Nacque quasi certamente a Vallerano verso la fine del XVI secolo.[1]. Fu allievo di Giovanni Bernardino Nanino, maestro presso S. Luigi dei Francesi a Roma; ospitato come gli altri 'putti' in casa di Nanino, Agostini ne sposerà più tardi la figlia Vittoria. Terminato l'apprendistato nel 1607, iniziò l'attività musicale come maestro di cappella e organista presso il santuario della Madonna del Ruscello a Vallerano, secondo quanto riportato dalla maggior parte dei biografi[2]. Tale incarico fu messo in dubbio da Manfredo Manfredi, che rilevò che all'epoca la chiesa era ancora in costruzione[3].
Tornato a Roma, Agostini prese servizio prima come organista a Santa Maria in Trastevere, poi come maestro di cappella alla chiesa della SS. Trinità dei Pellegrini e ancora a Santa Maria in Trastevere. Nel 1619 ricoprì lo stesso incarico a S. Lorenzo in Damaso e, dal 16 febbraio 1626, a San Pietro, dove rimase fino alla morte, avvenuta nel 1629 a causa della peste.
Paolo Agostini è considerato uno dei tipici esponenti della grandiosa polifonia barocca dei compositori romani del Seicento e la sua vasta produzione è edita solo in parte. Abilissimo contrappuntista, fu portato ad esempio da Padre Martini nel suo Saggio fondamentale pratico di contrappunto (1774).

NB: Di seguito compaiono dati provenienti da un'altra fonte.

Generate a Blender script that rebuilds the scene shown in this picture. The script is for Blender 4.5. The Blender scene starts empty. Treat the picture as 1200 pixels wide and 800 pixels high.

Giuseppe Baini riportò il seguente passo dalla lettera di Antimo Liberati a Ovidio Persapegi:«scolare dilettissimo di Bernardino Nanini fu Paolo Agostino, uno de' più spiritosi e vivaci ingegni che abbia avuto la musica a' nostri tempi in ogni genere di composizione armonica, di contrappunti, e di canoni; e tra le altre sue opere meravigliose fece sentire nella basilica di S. Pietro, nel tempo che egli vi fu maestro di cappella diverse modulazioni a quattro, a sei, et otto cori reali, et alcune che si potevano cantare a quattro, ovvero sei cori reali senza diminuire, o snervare l'armonia con istupore di tutta Roma. E se non moriva nel fiore della sua virilità avrebbe maggiormente fatto stupire tutto il mondo: e se fosse lecito si potria con ragione dire di lui: Consummatus in brevi explevit tempora multa»[4].